Task instructions: Go through the listing and write out all of it exactly.

Information provided:
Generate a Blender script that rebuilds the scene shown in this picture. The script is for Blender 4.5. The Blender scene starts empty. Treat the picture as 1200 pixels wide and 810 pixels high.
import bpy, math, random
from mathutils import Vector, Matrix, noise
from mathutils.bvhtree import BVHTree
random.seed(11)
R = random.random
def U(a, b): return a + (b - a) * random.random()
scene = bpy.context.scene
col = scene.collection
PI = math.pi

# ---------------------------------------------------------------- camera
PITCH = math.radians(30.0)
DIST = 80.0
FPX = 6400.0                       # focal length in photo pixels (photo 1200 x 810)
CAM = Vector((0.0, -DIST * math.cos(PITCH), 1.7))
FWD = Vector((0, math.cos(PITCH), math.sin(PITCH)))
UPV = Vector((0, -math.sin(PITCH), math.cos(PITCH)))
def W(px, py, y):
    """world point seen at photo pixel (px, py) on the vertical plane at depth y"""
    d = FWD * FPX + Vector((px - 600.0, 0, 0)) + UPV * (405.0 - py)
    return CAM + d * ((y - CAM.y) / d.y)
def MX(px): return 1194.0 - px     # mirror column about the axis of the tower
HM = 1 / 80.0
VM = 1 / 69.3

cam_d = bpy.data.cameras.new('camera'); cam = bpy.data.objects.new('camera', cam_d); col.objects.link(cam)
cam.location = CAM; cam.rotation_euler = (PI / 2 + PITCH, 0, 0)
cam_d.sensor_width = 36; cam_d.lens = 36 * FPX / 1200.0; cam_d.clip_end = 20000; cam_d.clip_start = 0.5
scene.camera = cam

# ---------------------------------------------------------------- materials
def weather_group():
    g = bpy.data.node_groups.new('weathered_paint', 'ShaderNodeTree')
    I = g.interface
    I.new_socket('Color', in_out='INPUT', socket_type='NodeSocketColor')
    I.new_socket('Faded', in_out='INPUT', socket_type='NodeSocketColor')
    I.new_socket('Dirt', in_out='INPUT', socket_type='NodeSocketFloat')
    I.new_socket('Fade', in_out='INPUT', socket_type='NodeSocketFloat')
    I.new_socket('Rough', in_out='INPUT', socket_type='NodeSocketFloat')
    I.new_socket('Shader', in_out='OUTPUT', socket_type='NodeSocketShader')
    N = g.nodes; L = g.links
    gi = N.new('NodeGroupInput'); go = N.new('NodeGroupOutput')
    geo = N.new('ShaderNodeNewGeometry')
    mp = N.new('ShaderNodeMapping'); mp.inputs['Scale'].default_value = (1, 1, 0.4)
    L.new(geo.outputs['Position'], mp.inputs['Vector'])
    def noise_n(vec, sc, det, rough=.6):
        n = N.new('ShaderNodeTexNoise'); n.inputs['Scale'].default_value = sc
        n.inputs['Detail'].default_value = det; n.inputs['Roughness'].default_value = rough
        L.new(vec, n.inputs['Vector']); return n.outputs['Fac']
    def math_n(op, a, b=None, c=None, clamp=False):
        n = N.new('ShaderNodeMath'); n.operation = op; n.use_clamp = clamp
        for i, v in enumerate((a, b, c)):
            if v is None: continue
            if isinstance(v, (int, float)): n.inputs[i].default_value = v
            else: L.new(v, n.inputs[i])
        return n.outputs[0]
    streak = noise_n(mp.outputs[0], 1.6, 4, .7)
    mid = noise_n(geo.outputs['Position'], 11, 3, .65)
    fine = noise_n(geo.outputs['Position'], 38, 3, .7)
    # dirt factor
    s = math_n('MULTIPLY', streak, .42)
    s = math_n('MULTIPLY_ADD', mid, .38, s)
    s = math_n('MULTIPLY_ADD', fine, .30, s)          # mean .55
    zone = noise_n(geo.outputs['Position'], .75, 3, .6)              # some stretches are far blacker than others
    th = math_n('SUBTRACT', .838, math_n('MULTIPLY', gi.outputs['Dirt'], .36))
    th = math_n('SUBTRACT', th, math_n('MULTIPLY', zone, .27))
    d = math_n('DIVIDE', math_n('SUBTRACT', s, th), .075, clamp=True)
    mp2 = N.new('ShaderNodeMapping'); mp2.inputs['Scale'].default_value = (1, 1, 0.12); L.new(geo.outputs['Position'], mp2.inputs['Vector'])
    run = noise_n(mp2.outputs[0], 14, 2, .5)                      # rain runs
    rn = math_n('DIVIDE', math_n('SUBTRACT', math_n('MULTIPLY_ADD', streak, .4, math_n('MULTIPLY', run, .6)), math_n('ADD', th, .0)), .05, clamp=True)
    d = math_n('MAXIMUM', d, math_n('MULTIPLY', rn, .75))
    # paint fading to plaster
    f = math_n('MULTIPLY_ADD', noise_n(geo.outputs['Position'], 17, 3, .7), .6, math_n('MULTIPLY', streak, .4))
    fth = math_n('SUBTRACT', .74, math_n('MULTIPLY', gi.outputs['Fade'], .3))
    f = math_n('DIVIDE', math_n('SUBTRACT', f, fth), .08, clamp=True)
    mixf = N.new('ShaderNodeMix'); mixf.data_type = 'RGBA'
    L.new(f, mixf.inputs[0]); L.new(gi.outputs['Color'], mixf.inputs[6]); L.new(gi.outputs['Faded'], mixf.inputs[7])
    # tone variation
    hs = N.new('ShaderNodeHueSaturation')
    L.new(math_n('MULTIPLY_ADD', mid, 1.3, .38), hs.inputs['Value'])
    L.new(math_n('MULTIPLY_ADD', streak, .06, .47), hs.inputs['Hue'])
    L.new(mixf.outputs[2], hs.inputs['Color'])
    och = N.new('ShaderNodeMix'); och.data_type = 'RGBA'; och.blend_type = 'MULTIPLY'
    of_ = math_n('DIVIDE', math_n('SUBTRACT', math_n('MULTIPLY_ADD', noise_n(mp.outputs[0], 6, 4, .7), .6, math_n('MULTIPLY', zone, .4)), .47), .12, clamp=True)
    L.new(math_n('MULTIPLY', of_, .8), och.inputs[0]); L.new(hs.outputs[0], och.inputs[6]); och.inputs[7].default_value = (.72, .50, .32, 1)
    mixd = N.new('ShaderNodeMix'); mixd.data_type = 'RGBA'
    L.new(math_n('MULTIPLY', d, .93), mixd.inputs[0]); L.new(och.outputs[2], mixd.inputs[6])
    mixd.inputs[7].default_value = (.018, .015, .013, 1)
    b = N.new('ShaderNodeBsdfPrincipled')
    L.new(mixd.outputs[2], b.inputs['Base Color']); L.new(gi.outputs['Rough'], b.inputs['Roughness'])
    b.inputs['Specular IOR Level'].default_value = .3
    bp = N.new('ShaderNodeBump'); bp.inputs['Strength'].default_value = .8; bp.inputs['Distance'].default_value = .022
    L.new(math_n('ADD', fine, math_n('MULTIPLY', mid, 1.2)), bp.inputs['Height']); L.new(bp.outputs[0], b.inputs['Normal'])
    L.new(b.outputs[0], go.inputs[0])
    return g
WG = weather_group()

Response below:
Generate a Blender script that rebuilds the scene shown in this picture. The script is for Blender 4.5. The Blender scene starts empty. Treat the picture as 1200 pixels wide and 810 pixels high.
import bpy, math, random
from mathutils import Vector, Matrix, noise
from mathutils.bvhtree import BVHTree
random.seed(11)
R = random.random
def U(a, b): return a + (b - a) * random.random()
scene = bpy.context.scene
col = scene.collection
PI = math.pi

# ---------------------------------------------------------------- camera
PITCH = math.radians(30.0)
DIST = 80.0
FPX = 6400.0                       # focal length in photo pixels (photo 1200 x 810)
CAM = Vector((0.0, -DIST * math.cos(PITCH), 1.7))
FWD = Vector((0, math.cos(PITCH), math.sin(PITCH)))
UPV = Vector((0, -math.sin(PITCH), math.cos(PITCH)))
def W(px, py, y):
    """world point seen at photo pixel (px, py) on the vertical plane at depth y"""
    d = FWD * FPX + Vector((px - 600.0, 0, 0)) + UPV * (405.0 - py)
    return CAM + d * ((y - CAM.y) / d.y)
def MX(px): return 1194.0 - px     # mirror column about the axis of the tower
HM = 1 / 80.0
VM = 1 / 69.3

cam_d = bpy.data.cameras.new('camera'); cam = bpy.data.objects.new('camera', cam_d); col.objects.link(cam)
cam.location = CAM; cam.rotation_euler = (PI / 2 + PITCH, 0, 0)
cam_d.sensor_width = 36; cam_d.lens = 36 * FPX / 1200.0; cam_d.clip_end = 20000; cam_d.clip_start = 0.5
scene.camera = cam

# ---------------------------------------------------------------- materials
def weather_group():
    g = bpy.data.node_groups.new('weathered_paint', 'ShaderNodeTree')
    I = g.interface
    I.new_socket('Color', in_out='INPUT', socket_type='NodeSocketColor')
    I.new_socket('Faded', in_out='INPUT', socket_type='NodeSocketColor')
    I.new_socket('Dirt', in_out='INPUT', socket_type='NodeSocketFloat')
    I.new_socket('Fade', in_out='INPUT', socket_type='NodeSocketFloat')
    I.new_socket('Rough', in_out='INPUT', socket_type='NodeSocketFloat')
    I.new_socket('Shader', in_out='OUTPUT', socket_type='NodeSocketShader')
    N = g.nodes; L = g.links
    gi = N.new('NodeGroupInput'); go = N.new('NodeGroupOutput')
    geo = N.new('ShaderNodeNewGeometry')
    mp = N.new('ShaderNodeMapping'); mp.inputs['Scale'].default_value = (1, 1, 0.4)
    L.new(geo.outputs['Position'], mp.inputs['Vector'])
    def noise_n(vec, sc, det, rough=.6):
        n = N.new('ShaderNodeTexNoise'); n.inputs['Scale'].default_value = sc
        n.inputs['Detail'].default_value = det; n.inputs['Roughness'].default_value = rough
        L.new(vec, n.inputs['Vector']); return n.outputs['Fac']
    def math_n(op, a, b=None, c=None, clamp=False):
        n = N.new('ShaderNodeMath'); n.operation = op; n.use_clamp = clamp
        for i, v in enumerate((a, b, c)):
            if v is None: continue
            if isinstance(v, (int, float)): n.inputs[i].default_value = v
            else: L.new(v, n.inputs[i])
        return n.outputs[0]
    streak = noise_n(mp.outputs[0], 1.6, 4, .7)
    mid = noise_n(geo.outputs['Position'], 11, 3, .65)
    fine = noise_n(geo.outputs['Position'], 38, 3, .7)
    # dirt factor
    s = math_n('MULTIPLY', streak, .42)
    s = math_n('MULTIPLY_ADD', mid, .38, s)
    s = math_n('MULTIPLY_ADD', fine, .30, s)          # mean .55
    zone = noise_n(geo.outputs['Position'], .75, 3, .6)              # some stretches are far blacker than others
    th = math_n('SUBTRACT', .838, math_n('MULTIPLY', gi.outputs['Dirt'], .36))
    th = math_n('SUBTRACT', th, math_n('MULTIPLY', zone, .27))
    d = math_n('DIVIDE', math_n('SUBTRACT', s, th), .075, clamp=True)
    mp2 = N.new('ShaderNodeMapping'); mp2.inputs['Scale'].default_value = (1, 1, 0.12); L.new(geo.outputs['Position'], mp2.inputs['Vector'])
    run = noise_n(mp2.outputs[0], 14, 2, .5)                      # rain runs
    rn = math_n('DIVIDE', math_n('SUBTRACT', math_n('MULTIPLY_ADD', streak, .4, math_n('MULTIPLY', run, .6)), math_n('ADD', th, .0)), .05, clamp=True)
    d = math_n('MAXIMUM', d, math_n('MULTIPLY', rn, .75))
    # paint fading to plaster
    f = math_n('MULTIPLY_ADD', noise_n(geo.outputs['Position'], 17, 3, .7), .6, math_n('MULTIPLY', streak, .4))
    fth = math_n('SUBTRACT', .74, math_n('MULTIPLY', gi.outputs['Fade'], .3))
    f = math_n('DIVIDE', math_n('SUBTRACT', f, fth), .08, clamp=True)
    mixf = N.new('ShaderNodeMix'); mixf.data_type = 'RGBA'
    L.new(f, mixf.inputs[0]); L.new(gi.outputs['Color'], mixf.inputs[6]); L.new(gi.outputs['Faded'], mixf.inputs[7])
    # tone variation
    hs = N.new('ShaderNodeHueSaturation')
    L.new(math_n('MULTIPLY_ADD', mid, 1.3, .38), hs.inputs['Value'])
    L.new(math_n('MULTIPLY_ADD', streak, .06, .47), hs.inputs['Hue'])
    L.new(mixf.outputs[2], hs.inputs['Color'])
    och = N.new('ShaderNodeMix'); och.data_type = 'RGBA'; och.blend_type = 'MULTIPLY'
    of_ = math_n('DIVIDE', math_n('SUBTRACT', math_n('MULTIPLY_ADD', noise_n(mp.outputs[0], 6, 4, .7), .6, math_n('MULTIPLY', zone, .4)), .47), .12, clamp=True)
    L.new(math_n('MULTIPLY', of_, .8), och.inputs[0]); L.new(hs.outputs[0], och.inputs[6]); och.inputs[7].default_value = (.72, .50, .32, 1)
    mixd = N.new('ShaderNodeMix'); mixd.data_type = 'RGBA'
    L.new(math_n('MULTIPLY', d, .93), mixd.inputs[0]); L.new(och.outputs[2], mixd.inputs[6])
    mixd.inputs[7].default_value = (.018, .015, .013, 1)
    b = N.new('ShaderNodeBsdfPrincipled')
    L.new(mixd.outputs[2], b.inputs['Base Color']); L.new(gi.outputs['Rough'], b.inputs['Roughness'])
    b.inputs['Specular IOR Level'].default_value = .3
    bp = N.new('ShaderNodeBump'); bp.inputs['Strength'].default_value = .8; bp.inputs['Distance'].default_value = .022
    L.new(math_n('ADD', fine, math_n('MULTIPLY', mid, 1.2)), bp.inputs['Height']); L.new(bp.outputs[0], b.inputs['Normal'])
    L.new(b.outputs[0], go.inputs[0])
    return g
WG = weather_group()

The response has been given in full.